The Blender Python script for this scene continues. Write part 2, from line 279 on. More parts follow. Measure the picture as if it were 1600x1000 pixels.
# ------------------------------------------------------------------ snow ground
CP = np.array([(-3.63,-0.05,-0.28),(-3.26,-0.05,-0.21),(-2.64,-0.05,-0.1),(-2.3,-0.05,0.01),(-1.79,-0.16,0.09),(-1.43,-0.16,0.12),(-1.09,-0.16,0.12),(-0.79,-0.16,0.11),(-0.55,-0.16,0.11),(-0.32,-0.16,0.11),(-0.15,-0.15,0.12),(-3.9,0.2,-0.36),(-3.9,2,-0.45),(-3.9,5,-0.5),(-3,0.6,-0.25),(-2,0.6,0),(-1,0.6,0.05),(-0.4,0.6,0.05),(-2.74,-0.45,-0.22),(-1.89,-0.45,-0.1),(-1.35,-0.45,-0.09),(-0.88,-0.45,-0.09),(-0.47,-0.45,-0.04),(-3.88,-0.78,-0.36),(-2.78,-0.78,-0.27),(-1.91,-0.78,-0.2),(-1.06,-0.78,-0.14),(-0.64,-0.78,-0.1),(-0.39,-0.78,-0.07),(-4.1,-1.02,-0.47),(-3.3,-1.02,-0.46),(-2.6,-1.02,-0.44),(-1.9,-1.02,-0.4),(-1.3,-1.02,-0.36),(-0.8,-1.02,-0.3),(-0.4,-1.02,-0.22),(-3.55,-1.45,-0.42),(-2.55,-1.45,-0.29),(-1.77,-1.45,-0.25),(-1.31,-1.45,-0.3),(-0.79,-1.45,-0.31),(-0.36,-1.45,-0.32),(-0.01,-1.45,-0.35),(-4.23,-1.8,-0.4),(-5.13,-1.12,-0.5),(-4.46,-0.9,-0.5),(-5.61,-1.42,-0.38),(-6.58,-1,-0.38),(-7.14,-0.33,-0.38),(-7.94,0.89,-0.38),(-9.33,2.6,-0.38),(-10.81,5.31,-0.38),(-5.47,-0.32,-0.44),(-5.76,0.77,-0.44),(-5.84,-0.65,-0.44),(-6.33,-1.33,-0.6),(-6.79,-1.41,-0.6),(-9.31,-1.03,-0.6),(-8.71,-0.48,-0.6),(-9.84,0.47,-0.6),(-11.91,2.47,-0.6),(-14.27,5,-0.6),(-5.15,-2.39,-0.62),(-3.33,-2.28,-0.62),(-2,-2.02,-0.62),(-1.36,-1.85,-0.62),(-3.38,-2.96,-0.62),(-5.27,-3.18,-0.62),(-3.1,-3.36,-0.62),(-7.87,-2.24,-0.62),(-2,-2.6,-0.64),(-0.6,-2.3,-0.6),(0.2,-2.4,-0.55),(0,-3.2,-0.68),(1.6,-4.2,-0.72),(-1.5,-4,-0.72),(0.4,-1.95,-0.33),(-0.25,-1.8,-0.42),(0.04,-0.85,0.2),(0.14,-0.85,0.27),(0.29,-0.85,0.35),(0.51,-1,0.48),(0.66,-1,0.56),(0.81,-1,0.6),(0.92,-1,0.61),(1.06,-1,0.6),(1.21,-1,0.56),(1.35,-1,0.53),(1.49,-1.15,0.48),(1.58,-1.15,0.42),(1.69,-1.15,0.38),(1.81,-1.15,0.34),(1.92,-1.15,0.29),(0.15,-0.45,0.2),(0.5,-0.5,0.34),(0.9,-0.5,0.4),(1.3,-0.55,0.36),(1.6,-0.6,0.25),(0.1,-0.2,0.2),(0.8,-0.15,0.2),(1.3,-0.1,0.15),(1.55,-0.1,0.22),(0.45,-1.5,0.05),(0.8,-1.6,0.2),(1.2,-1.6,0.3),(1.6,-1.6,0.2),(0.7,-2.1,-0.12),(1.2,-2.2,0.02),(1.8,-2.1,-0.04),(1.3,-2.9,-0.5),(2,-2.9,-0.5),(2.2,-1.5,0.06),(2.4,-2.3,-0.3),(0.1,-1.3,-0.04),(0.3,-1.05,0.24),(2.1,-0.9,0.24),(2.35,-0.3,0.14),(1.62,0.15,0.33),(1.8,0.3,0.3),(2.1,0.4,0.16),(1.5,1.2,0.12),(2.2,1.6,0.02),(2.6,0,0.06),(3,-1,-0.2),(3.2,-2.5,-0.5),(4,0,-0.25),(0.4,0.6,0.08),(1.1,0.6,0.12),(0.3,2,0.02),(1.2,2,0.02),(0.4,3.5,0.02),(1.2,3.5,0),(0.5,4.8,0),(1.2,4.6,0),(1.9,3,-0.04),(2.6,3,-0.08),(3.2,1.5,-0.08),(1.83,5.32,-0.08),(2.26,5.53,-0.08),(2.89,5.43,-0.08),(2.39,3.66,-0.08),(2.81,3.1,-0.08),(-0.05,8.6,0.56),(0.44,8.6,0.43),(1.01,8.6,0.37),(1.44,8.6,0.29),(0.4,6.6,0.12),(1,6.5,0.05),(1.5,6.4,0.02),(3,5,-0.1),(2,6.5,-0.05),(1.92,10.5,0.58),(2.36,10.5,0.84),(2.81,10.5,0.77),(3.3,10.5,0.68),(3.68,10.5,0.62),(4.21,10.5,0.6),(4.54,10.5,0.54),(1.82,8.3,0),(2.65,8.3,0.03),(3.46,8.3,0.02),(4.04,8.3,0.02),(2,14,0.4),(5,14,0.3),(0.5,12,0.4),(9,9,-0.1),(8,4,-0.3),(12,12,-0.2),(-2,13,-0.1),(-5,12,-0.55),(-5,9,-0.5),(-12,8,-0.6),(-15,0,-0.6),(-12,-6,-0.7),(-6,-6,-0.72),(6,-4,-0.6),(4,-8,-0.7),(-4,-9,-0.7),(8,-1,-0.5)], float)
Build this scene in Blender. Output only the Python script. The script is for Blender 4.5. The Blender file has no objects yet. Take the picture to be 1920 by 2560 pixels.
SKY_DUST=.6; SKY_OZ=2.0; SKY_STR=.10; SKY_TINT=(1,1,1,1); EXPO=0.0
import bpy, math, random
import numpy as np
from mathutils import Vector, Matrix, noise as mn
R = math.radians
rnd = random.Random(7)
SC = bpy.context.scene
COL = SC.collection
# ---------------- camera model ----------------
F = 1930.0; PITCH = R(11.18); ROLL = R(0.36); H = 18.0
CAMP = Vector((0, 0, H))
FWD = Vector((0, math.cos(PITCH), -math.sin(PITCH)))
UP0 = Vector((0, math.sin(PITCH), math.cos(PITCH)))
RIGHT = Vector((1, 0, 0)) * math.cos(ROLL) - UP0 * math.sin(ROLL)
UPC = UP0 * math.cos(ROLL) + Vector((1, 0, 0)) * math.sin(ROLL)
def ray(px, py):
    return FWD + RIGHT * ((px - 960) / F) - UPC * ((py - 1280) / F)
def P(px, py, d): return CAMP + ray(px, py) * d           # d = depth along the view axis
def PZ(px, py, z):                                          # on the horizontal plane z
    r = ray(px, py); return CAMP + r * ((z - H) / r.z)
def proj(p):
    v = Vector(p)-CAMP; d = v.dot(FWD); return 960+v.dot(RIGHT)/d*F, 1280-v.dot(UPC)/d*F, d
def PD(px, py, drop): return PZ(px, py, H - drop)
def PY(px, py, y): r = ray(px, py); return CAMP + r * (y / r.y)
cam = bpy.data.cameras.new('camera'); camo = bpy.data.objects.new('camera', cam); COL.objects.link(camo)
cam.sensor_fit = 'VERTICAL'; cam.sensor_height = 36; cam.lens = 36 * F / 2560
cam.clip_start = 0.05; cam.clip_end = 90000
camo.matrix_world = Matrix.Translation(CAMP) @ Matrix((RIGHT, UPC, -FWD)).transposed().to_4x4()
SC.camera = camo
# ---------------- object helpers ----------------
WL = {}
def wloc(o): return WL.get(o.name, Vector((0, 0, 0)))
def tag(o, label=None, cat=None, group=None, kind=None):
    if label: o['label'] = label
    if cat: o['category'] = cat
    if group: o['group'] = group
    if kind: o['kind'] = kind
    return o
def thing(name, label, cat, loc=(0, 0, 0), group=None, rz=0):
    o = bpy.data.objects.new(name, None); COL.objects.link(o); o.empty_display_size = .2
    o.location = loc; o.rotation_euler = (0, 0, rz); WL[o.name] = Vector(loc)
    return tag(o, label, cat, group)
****
* _DIRECTIVE_
Go through the listing above and locate each line that holds the word "scene". Copy those lines.

* _FINAL RESULT_
The Blender Python script for this scene continues. Write part 2, from line 279 on. More parts follow. Measure the picture as if it were 1600x1000 pixels.
Build this scene in Blender. Output only the Python script. The script is for Blender 4.5. The Blender file has no objects yet. Take the picture to be 1920 by 2560 pixels.
SC = bpy.context.scene